The first moments of my first day back in school in the fall of 1972 come to mind now and then.
It was the start of my third and final year at Kosciusko Junior High, grades 7 - 9.
I hadn't fit in. I had hopes to fit in more successfully at high school, but I would have to survive one more year at "Big K" to get there.
The buses let us off well before the school opened its doors, so there was a period of milling around and waiting. This was early September of course, so the business of standing around out of doors was not uncomfortable.
So: I was standing still, speaking to no one, generally doing my best statuary impression, when someone I hardly knew ran up to me. Literally, he ran. There was not a lot of open space what with all the milling around, but he had found some, and RAN up to me. Then he stopped dead short, though inside what one might fairly consider my personal space, and asked, "Did you make it to 9th grade?"

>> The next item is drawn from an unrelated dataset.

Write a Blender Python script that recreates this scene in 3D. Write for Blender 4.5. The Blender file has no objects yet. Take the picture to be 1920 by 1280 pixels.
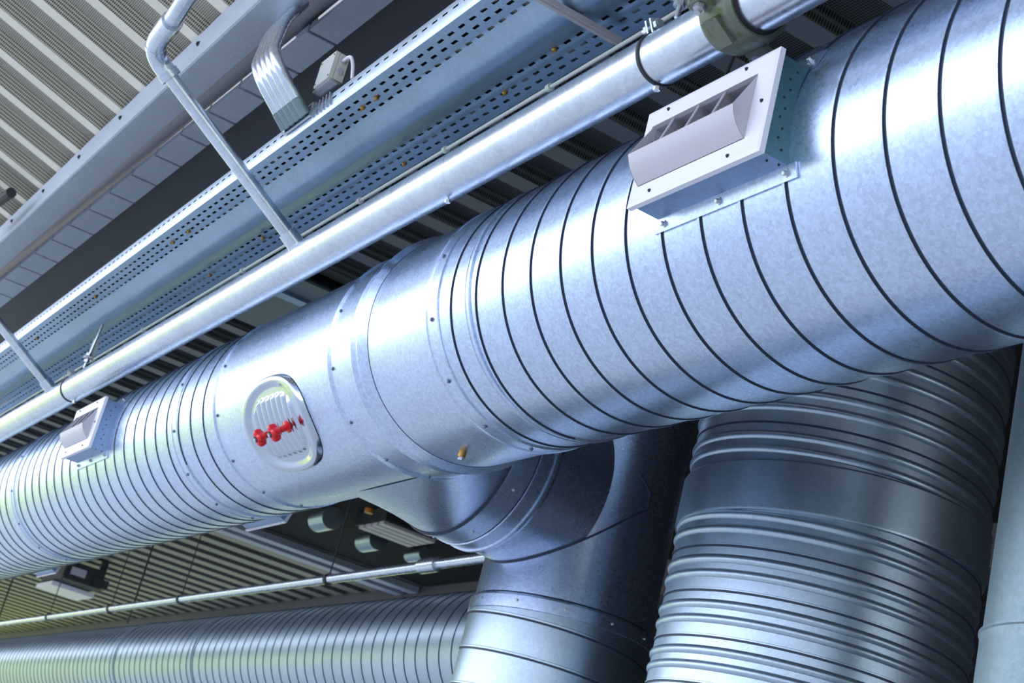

I said only one word, "yes." Softly and perhaps in a quizzical tone, because I wasn't sure why he cared. But of course I was now in 9th.
My interlocutor looked SO disappointed. I am sure he would have loved to have heard me say that no, I am here to begin repeating the 8th. He was looking for someone to feel superior over. I had deprived him of that.
He trudged glumly away.
There is a lesson in this brief exchange, and in the fact that it has stuck in my mind over the decades since. The lesson is (a) sometimes you disappoint people merely by virtue of competent persistence and (b) those people richly deserve to be disappointed.
Is it possible that he had been left back and was hoping to feel less inferior by learning that he was not the only one?